Direction:
Only the lines from the line that has "DWIN = mat('dark_window', (.018, .016, .022), .25);" through the line that has "wl = part('wall', SKY, bs, (0, 48, 0, 40, 0, 46));" should be reproduced, exactly and with both ends kept.

:::::

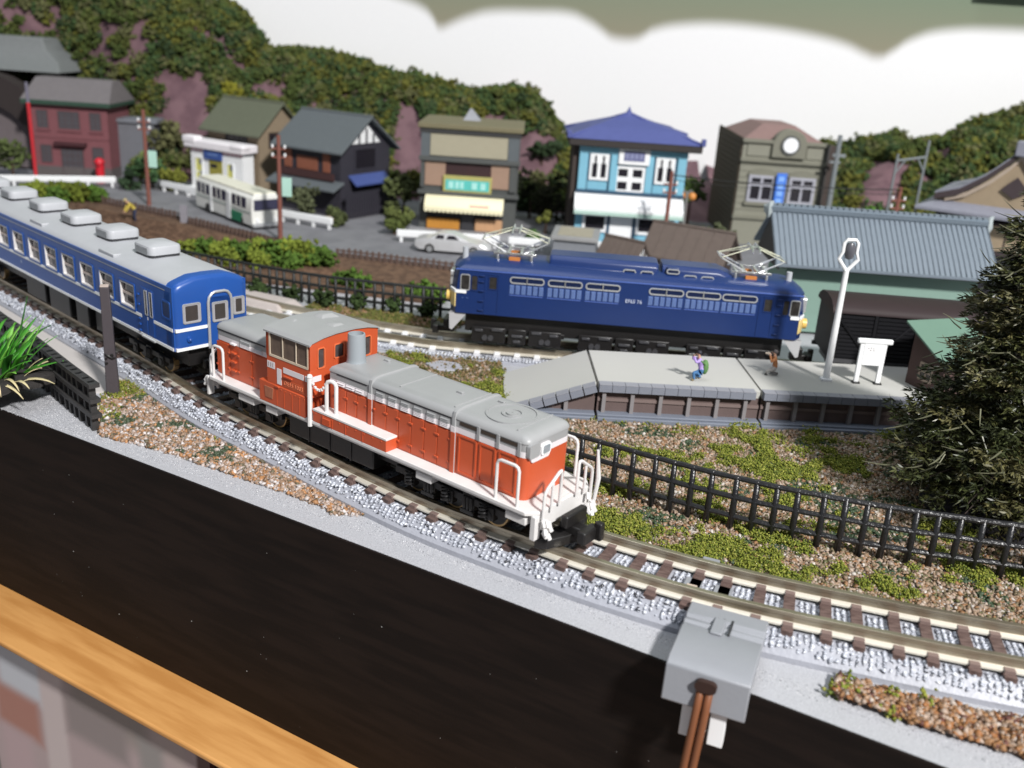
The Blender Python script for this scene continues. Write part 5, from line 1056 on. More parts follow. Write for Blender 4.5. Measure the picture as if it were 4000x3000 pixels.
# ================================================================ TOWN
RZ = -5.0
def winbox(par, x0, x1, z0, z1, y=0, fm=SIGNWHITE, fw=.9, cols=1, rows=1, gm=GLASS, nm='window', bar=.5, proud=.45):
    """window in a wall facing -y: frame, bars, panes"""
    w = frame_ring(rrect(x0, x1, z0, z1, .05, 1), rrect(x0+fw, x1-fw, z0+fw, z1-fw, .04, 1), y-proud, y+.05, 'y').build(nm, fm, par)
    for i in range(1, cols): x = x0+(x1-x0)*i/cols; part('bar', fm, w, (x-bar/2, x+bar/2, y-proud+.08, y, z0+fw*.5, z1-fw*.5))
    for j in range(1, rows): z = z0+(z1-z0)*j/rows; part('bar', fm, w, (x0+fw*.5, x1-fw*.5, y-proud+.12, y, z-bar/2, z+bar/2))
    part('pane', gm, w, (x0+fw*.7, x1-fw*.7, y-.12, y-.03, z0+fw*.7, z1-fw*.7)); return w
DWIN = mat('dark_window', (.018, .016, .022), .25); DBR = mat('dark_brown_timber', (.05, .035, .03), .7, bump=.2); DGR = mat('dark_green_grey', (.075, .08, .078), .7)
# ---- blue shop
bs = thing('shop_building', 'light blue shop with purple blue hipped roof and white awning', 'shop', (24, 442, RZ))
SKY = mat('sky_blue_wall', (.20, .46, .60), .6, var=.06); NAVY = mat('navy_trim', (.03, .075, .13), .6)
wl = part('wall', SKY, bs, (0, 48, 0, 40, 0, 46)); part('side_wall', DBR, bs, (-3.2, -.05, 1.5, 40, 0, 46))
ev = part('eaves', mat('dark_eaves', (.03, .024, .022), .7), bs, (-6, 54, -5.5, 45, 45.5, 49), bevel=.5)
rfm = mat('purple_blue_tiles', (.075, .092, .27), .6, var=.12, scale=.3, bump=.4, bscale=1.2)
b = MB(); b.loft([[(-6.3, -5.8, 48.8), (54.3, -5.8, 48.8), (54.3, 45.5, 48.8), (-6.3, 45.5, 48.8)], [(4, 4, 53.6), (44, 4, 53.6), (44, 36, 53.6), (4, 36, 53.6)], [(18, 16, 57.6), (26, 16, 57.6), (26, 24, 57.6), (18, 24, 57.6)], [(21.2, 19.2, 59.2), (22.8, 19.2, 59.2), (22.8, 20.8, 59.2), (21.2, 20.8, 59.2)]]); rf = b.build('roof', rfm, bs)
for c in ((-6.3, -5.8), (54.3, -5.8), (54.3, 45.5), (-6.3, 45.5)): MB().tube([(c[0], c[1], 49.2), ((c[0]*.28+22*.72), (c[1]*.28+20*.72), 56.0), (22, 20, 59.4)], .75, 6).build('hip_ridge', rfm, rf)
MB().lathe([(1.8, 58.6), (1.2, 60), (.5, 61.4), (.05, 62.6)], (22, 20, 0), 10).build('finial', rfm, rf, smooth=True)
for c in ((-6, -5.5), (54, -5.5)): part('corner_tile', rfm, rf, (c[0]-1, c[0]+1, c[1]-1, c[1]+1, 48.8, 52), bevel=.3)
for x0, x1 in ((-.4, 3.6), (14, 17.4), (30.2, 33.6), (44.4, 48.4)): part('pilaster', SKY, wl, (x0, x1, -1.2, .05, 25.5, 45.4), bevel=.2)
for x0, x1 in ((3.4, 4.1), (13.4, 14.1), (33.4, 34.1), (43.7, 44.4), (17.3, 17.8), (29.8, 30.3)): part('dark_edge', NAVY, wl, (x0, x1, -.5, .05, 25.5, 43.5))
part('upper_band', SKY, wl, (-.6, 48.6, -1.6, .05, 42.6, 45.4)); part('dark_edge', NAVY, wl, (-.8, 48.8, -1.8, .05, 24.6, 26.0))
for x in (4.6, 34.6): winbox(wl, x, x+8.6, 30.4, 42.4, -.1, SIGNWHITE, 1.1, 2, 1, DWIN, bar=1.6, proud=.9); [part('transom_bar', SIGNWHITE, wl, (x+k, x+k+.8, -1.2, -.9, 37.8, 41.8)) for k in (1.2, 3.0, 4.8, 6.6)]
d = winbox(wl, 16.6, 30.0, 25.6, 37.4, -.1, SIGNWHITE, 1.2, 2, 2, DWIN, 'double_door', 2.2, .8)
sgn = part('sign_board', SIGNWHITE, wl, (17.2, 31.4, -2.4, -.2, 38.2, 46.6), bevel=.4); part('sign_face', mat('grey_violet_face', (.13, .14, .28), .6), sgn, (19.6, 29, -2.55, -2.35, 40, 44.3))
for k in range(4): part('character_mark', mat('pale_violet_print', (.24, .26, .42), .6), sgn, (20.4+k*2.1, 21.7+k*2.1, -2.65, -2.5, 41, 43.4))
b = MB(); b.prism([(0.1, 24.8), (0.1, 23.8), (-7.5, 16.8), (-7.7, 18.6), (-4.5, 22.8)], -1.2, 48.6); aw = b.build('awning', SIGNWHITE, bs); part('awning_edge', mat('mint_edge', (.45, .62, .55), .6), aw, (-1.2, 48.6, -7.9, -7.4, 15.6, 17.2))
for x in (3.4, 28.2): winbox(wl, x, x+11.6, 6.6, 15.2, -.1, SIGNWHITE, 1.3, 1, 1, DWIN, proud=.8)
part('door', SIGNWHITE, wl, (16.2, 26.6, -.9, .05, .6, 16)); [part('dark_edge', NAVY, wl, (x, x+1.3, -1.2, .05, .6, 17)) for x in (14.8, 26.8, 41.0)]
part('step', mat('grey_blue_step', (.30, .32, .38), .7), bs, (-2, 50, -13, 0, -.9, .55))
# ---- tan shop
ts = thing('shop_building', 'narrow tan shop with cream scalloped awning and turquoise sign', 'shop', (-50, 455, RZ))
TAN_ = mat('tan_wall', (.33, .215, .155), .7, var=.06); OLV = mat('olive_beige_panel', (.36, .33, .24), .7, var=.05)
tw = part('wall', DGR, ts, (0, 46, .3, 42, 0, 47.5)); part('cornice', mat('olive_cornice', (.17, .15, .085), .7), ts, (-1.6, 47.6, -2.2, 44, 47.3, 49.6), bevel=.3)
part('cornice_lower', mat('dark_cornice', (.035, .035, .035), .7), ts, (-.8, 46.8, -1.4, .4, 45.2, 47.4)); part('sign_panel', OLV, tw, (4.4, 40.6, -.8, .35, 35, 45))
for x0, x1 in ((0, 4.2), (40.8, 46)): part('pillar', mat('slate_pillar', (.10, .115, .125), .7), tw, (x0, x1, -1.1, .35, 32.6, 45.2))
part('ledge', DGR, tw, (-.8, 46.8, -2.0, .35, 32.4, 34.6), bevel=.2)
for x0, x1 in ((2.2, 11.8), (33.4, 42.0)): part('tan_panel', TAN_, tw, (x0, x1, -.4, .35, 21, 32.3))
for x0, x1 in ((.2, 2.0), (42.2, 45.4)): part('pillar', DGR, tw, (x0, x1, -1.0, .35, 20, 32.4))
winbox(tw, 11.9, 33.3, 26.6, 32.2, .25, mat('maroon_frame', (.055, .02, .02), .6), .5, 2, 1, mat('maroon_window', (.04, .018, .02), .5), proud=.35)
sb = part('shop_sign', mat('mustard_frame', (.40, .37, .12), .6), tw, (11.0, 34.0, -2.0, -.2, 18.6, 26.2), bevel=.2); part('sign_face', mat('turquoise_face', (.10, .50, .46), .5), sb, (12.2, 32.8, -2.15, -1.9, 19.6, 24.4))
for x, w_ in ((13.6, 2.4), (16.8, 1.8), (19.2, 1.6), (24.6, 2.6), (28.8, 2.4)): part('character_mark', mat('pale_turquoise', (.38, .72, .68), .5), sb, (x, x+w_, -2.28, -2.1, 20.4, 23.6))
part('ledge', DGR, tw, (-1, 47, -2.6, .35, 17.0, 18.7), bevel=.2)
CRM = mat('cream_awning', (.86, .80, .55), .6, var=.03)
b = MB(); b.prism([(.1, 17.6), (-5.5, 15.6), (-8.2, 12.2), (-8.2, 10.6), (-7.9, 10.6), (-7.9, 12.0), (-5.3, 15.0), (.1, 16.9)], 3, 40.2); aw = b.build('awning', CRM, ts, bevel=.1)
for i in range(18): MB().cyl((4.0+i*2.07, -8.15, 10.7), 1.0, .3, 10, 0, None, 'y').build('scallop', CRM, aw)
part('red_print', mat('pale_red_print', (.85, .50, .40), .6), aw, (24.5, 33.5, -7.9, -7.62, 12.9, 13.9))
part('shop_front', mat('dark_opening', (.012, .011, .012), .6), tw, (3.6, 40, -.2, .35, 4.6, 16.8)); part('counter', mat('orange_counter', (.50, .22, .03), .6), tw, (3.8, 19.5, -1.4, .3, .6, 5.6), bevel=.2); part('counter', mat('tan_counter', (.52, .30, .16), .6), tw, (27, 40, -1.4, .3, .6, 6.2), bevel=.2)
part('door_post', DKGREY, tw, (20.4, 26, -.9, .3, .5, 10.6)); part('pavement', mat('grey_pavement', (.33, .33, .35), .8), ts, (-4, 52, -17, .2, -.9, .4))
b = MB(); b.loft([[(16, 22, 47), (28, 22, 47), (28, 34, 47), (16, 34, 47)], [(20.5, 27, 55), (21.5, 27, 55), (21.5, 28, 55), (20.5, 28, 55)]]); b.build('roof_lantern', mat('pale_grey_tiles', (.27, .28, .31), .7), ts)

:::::

Written solution:
DWIN = mat('dark_window', (.018, .016, .022), .25); DBR = mat('dark_brown_timber', (.05, .035, .03), .7, bump=.2); DGR = mat('dark_green_grey', (.075, .08, .078), .7)
# ---- blue shop
bs = thing('shop_building', 'light blue shop with purple blue hipped roof and white awning', 'shop', (24, 442, RZ))
SKY = mat('sky_blue_wall', (.20, .46, .60), .6, var=.06); NAVY = mat('navy_trim', (.03, .075, .13), .6)
wl = part('wall', SKY, bs, (0, 48, 0, 40, 0, 46)); part('side_wall', DBR, bs, (-3.2, -.05, 1.5, 40, 0, 46))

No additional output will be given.